> Data excerpts
===============

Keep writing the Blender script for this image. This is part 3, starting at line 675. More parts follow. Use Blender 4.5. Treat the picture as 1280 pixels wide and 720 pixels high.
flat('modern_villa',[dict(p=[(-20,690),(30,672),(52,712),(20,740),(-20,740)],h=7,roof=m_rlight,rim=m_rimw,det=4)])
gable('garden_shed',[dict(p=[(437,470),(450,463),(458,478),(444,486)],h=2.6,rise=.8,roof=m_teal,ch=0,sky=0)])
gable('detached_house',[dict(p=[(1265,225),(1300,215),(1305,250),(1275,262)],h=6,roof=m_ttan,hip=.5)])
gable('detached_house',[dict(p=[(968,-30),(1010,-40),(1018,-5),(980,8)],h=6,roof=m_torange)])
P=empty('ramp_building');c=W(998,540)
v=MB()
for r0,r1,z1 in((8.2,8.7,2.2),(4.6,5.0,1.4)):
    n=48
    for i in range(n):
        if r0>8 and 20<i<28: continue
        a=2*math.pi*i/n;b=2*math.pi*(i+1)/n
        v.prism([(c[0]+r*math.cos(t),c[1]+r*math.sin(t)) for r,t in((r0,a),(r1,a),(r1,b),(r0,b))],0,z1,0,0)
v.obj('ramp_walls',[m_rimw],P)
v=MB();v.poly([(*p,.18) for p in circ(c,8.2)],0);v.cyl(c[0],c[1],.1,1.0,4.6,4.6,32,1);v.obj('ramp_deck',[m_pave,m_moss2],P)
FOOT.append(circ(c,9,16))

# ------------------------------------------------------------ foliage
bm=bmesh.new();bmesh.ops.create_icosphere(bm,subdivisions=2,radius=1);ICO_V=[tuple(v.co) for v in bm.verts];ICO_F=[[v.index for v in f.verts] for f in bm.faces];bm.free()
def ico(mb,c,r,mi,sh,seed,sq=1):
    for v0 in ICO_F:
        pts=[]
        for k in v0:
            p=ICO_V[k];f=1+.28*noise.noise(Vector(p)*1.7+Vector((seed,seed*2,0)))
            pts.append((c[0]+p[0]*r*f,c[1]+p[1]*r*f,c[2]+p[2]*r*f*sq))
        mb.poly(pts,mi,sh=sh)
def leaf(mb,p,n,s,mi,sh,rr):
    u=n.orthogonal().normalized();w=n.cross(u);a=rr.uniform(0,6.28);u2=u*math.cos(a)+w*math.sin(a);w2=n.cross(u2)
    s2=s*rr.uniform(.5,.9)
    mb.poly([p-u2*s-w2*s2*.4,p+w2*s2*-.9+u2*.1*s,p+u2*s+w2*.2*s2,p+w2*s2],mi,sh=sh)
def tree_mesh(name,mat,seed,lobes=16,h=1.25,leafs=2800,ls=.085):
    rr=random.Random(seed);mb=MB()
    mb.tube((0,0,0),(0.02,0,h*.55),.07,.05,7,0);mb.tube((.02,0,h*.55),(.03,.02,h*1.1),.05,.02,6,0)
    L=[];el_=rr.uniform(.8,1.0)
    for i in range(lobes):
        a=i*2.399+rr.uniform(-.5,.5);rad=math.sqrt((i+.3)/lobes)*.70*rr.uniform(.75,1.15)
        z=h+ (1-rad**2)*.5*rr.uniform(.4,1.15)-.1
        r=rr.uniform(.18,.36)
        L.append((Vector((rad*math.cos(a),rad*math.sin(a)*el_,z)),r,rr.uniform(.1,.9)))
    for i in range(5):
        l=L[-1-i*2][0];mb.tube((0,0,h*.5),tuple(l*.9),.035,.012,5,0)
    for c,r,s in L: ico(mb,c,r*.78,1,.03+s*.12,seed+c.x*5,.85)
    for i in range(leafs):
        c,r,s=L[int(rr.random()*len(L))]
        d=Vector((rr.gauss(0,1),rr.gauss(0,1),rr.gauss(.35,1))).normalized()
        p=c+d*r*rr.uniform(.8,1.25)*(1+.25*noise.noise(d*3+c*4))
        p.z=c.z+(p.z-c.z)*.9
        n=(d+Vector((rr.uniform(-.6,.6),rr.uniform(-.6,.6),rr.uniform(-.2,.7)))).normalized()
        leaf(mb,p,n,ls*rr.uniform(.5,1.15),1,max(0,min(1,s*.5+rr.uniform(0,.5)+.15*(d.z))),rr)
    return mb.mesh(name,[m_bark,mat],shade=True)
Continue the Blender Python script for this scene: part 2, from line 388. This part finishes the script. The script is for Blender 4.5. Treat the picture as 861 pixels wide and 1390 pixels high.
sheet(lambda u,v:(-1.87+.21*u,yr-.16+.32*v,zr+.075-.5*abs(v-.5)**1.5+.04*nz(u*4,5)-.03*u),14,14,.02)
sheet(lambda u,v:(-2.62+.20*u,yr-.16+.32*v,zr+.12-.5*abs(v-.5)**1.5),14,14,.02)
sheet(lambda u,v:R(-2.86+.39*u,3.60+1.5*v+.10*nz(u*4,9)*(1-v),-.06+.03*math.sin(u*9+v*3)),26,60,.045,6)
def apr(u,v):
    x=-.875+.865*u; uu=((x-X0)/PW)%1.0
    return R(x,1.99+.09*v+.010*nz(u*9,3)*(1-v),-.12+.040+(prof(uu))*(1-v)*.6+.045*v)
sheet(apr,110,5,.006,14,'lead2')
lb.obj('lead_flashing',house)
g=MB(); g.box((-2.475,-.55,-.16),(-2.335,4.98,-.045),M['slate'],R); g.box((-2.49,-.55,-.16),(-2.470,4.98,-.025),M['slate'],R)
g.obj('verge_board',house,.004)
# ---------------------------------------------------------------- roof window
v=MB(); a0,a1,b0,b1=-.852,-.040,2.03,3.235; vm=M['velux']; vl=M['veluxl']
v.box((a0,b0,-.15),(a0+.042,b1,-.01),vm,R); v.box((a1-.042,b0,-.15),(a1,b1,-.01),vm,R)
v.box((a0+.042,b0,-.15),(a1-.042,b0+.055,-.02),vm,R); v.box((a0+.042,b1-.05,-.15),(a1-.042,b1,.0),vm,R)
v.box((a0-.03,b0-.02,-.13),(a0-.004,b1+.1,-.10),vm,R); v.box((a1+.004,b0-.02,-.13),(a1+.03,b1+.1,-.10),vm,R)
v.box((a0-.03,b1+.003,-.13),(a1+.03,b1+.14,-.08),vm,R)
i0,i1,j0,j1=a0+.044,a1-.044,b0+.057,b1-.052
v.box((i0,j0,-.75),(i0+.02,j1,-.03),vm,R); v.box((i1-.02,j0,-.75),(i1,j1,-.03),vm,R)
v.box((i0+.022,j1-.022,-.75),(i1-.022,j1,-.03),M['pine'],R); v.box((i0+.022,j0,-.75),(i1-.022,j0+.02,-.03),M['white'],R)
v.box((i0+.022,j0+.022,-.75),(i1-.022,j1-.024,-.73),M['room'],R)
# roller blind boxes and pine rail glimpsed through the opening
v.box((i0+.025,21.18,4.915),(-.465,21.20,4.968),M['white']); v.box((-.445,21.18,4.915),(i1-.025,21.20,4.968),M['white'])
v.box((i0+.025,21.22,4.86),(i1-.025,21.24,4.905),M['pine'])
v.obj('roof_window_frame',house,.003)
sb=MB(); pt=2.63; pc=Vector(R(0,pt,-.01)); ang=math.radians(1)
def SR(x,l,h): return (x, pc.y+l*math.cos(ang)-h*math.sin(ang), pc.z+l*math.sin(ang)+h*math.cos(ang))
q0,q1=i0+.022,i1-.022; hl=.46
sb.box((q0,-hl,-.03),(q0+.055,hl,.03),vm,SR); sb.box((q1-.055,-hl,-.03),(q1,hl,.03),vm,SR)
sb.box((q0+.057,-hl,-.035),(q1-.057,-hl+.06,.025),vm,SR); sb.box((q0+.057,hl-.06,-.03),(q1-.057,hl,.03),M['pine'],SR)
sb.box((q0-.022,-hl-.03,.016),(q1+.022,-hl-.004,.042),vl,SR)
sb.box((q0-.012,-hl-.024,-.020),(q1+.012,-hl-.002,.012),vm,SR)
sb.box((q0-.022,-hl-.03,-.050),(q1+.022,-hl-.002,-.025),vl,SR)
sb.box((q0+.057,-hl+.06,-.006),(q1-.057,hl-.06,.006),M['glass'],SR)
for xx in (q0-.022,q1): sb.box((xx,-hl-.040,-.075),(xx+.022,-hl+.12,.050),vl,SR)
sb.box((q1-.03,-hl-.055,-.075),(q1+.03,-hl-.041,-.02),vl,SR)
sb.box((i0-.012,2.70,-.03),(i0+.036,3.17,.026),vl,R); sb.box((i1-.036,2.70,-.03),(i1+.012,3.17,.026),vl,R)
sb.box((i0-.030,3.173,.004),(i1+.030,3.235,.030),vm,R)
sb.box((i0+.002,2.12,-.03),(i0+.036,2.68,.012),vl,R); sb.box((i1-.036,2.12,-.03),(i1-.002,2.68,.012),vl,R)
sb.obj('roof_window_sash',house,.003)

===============

> Exercise description
Return each line of the data that contains the string "seed".

> Response to the task
def ico(mb,c,r,mi,sh,seed,sq=1):
            p=ICO_V[k];f=1+.28*noise.noise(Vector(p)*1.7+Vector((seed,seed*2,0)))
def tree_mesh(name,mat,seed,lobes=16,h=1.25,leafs=2800,ls=.085):
    rr=random.Random(seed);mb=MB()
    for c,r,s in L: ico(mb,c,r*.78,1,.03+s*.12,seed+c.x*5,.85)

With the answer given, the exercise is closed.